### Task
Pick out every line of the entries below where "True" occurs, and copy those lines.

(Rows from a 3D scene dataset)
....................

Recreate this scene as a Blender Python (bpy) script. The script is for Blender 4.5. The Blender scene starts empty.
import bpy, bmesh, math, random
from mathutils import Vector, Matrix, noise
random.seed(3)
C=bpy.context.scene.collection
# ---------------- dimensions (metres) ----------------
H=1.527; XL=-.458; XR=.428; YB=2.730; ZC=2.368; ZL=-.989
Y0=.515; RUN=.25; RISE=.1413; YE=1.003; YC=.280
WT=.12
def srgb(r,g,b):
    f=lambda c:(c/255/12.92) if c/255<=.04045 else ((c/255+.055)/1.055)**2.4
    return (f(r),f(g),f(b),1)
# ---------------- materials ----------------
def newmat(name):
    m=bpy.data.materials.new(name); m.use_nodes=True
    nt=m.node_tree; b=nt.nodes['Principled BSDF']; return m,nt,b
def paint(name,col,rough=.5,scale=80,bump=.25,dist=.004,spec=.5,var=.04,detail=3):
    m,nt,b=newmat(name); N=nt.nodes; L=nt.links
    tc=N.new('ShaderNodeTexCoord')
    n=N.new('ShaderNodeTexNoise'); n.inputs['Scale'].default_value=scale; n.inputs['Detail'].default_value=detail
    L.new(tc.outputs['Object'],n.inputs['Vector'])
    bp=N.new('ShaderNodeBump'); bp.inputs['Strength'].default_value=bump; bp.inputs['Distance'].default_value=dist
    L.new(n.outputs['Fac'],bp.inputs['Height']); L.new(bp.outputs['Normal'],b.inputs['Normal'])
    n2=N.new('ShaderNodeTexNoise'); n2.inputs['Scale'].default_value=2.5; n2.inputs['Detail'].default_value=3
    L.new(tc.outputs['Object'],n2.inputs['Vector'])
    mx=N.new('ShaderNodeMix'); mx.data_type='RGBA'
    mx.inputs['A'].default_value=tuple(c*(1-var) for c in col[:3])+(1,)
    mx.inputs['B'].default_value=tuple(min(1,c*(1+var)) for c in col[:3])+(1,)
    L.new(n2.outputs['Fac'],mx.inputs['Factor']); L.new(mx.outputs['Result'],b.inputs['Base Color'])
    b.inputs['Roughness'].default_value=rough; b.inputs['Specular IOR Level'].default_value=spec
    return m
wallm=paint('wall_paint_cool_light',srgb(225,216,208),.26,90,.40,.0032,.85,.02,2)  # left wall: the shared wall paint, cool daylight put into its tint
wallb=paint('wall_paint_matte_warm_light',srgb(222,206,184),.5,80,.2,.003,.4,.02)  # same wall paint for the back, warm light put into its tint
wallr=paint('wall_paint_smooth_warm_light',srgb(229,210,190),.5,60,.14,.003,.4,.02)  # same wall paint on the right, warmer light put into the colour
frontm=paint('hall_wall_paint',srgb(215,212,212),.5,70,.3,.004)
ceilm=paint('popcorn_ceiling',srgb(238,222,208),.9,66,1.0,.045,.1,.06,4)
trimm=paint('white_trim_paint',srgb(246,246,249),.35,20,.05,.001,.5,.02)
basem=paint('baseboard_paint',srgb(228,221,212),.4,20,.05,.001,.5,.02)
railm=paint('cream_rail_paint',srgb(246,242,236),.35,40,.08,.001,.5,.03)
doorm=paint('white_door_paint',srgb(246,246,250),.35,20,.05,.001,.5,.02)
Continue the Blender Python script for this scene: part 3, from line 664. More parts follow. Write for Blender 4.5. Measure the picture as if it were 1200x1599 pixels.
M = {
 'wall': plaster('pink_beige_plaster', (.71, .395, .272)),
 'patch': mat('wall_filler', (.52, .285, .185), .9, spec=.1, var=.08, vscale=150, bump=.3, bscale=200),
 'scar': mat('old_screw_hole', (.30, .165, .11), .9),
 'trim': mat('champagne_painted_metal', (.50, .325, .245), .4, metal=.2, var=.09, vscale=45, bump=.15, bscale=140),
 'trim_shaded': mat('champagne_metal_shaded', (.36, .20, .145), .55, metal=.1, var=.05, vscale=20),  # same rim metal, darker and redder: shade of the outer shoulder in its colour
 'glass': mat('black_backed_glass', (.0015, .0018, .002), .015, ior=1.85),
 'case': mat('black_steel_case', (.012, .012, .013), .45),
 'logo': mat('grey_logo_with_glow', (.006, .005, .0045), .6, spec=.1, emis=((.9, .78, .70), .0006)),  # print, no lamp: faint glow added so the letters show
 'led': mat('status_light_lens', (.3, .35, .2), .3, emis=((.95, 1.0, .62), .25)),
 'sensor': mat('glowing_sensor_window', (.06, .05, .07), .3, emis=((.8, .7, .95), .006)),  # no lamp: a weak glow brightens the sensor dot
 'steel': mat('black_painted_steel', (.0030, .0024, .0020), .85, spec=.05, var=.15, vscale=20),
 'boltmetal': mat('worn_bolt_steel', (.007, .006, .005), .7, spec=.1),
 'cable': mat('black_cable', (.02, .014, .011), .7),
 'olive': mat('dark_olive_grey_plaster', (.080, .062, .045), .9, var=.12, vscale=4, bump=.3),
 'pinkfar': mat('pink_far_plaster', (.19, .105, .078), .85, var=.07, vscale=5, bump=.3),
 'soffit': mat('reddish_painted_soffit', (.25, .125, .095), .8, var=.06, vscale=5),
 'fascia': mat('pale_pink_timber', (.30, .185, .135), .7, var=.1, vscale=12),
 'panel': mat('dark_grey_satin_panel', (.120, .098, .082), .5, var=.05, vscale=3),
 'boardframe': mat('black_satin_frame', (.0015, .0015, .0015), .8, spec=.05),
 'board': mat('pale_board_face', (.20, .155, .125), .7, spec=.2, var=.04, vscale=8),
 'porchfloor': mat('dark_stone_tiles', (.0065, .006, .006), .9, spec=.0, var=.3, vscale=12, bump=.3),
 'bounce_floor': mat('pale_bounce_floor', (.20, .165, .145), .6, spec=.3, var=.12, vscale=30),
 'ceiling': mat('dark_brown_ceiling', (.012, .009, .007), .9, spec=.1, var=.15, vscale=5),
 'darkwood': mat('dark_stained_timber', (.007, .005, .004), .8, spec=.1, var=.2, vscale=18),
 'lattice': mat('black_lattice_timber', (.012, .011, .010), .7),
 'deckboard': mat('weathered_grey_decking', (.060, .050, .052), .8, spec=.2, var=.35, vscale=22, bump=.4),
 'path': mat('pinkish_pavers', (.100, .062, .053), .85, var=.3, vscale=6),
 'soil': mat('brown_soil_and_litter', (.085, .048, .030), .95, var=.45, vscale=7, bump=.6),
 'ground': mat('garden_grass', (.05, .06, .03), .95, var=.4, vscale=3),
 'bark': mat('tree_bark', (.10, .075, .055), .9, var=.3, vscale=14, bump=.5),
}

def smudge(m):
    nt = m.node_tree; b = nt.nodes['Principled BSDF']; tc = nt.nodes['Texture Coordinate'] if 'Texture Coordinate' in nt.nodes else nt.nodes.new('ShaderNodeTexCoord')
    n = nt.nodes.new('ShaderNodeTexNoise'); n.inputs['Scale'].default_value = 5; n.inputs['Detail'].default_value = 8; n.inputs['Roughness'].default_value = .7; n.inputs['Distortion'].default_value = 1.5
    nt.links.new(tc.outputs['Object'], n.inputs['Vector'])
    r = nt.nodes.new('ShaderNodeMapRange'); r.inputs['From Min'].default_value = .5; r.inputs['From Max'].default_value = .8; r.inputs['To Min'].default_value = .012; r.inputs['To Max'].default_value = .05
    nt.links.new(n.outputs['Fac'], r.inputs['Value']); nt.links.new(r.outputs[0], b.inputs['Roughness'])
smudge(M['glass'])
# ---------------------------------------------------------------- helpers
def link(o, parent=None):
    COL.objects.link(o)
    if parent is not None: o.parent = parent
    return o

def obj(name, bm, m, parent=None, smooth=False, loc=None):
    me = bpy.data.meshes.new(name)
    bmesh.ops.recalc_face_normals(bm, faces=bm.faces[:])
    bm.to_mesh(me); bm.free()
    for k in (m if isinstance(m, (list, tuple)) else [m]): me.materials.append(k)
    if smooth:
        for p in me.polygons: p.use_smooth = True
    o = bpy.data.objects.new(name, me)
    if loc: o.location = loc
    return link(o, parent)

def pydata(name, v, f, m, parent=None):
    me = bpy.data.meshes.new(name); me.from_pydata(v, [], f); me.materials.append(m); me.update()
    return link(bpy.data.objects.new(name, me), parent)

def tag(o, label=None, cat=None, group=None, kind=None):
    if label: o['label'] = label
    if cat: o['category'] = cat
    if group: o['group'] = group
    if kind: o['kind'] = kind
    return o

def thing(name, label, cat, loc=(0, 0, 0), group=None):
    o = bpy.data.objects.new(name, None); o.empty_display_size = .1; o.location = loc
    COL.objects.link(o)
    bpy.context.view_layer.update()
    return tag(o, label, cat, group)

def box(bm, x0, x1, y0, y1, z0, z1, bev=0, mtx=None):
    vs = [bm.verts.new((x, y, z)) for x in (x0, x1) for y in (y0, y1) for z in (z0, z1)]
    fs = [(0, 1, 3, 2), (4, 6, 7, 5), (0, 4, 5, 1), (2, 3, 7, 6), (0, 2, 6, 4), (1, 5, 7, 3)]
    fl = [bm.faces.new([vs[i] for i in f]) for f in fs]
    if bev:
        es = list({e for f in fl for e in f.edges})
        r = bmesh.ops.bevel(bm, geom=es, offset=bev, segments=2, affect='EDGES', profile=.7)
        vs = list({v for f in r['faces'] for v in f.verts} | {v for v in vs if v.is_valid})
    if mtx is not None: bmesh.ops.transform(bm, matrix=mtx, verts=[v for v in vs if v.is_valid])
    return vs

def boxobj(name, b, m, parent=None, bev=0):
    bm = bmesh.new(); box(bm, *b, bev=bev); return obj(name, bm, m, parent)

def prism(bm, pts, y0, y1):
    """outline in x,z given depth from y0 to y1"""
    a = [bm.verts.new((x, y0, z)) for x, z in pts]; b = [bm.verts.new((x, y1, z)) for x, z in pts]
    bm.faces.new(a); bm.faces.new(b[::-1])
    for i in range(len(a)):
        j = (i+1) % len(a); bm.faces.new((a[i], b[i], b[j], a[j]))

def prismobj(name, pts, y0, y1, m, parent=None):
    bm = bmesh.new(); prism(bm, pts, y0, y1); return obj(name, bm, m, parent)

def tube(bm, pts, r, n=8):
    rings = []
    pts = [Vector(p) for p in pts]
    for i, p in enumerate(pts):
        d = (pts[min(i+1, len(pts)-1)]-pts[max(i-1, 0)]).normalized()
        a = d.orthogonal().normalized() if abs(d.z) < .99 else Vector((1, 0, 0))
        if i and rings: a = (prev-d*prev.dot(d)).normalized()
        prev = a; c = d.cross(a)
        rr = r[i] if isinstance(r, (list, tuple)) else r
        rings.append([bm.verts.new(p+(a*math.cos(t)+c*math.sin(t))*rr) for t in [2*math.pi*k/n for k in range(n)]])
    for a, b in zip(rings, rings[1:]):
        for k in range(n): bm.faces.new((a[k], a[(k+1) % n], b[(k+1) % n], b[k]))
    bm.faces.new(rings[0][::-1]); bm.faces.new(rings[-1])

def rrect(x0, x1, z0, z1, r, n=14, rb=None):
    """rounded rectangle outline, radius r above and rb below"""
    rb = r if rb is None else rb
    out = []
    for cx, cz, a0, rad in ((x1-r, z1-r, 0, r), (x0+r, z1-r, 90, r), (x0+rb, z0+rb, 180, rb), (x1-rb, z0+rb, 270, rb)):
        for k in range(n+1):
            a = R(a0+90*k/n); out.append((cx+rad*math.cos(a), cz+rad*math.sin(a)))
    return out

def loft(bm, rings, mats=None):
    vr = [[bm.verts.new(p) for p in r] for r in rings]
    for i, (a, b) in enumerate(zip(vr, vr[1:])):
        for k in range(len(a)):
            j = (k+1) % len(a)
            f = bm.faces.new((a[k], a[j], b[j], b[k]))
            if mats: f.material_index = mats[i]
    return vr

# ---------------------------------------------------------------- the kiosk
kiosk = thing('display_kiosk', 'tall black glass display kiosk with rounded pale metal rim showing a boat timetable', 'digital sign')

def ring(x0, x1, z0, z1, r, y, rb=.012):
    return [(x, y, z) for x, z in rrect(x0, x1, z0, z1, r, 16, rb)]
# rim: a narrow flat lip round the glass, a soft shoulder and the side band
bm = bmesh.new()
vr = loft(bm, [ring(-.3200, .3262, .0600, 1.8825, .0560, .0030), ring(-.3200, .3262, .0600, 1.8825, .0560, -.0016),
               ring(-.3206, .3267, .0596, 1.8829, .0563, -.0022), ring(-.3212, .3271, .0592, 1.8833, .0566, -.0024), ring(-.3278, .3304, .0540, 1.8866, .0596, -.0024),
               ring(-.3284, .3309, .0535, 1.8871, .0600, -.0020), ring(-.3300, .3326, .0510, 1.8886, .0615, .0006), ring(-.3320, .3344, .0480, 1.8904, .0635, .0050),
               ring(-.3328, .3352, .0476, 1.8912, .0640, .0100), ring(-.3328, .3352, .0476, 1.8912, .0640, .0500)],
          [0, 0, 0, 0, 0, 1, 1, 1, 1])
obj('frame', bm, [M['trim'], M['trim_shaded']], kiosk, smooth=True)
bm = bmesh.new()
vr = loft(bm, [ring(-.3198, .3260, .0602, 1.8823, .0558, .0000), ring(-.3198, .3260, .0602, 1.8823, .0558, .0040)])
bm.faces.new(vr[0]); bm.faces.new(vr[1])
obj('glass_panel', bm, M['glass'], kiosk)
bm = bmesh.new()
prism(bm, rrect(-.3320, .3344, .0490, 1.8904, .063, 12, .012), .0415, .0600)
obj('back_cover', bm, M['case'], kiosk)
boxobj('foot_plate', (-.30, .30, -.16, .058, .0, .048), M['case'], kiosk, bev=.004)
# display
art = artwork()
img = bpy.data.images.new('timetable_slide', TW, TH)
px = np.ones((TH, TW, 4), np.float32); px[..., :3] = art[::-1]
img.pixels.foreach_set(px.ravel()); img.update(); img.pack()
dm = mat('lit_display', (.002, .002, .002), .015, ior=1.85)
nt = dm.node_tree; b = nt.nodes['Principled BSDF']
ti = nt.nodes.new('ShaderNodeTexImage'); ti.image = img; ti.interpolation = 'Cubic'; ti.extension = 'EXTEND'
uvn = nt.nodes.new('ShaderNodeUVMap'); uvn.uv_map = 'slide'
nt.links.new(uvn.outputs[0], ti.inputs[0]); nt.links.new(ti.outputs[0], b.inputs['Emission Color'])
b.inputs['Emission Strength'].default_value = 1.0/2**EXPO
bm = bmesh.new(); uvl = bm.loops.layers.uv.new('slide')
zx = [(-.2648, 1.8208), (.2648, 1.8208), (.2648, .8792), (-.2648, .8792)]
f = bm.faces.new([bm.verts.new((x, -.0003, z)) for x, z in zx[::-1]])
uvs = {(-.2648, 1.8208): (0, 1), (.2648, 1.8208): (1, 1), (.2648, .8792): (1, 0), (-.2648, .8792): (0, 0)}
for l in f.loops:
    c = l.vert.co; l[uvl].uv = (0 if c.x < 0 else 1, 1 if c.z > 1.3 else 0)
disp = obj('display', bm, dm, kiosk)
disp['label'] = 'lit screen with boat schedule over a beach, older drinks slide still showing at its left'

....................

### Result
    m=bpy.data.materials.new(name); m.use_nodes=True
        for p in me.polygons: p.use_smooth = True
obj('frame', bm, [M['trim'], M['trim_shaded']], kiosk, smooth=True)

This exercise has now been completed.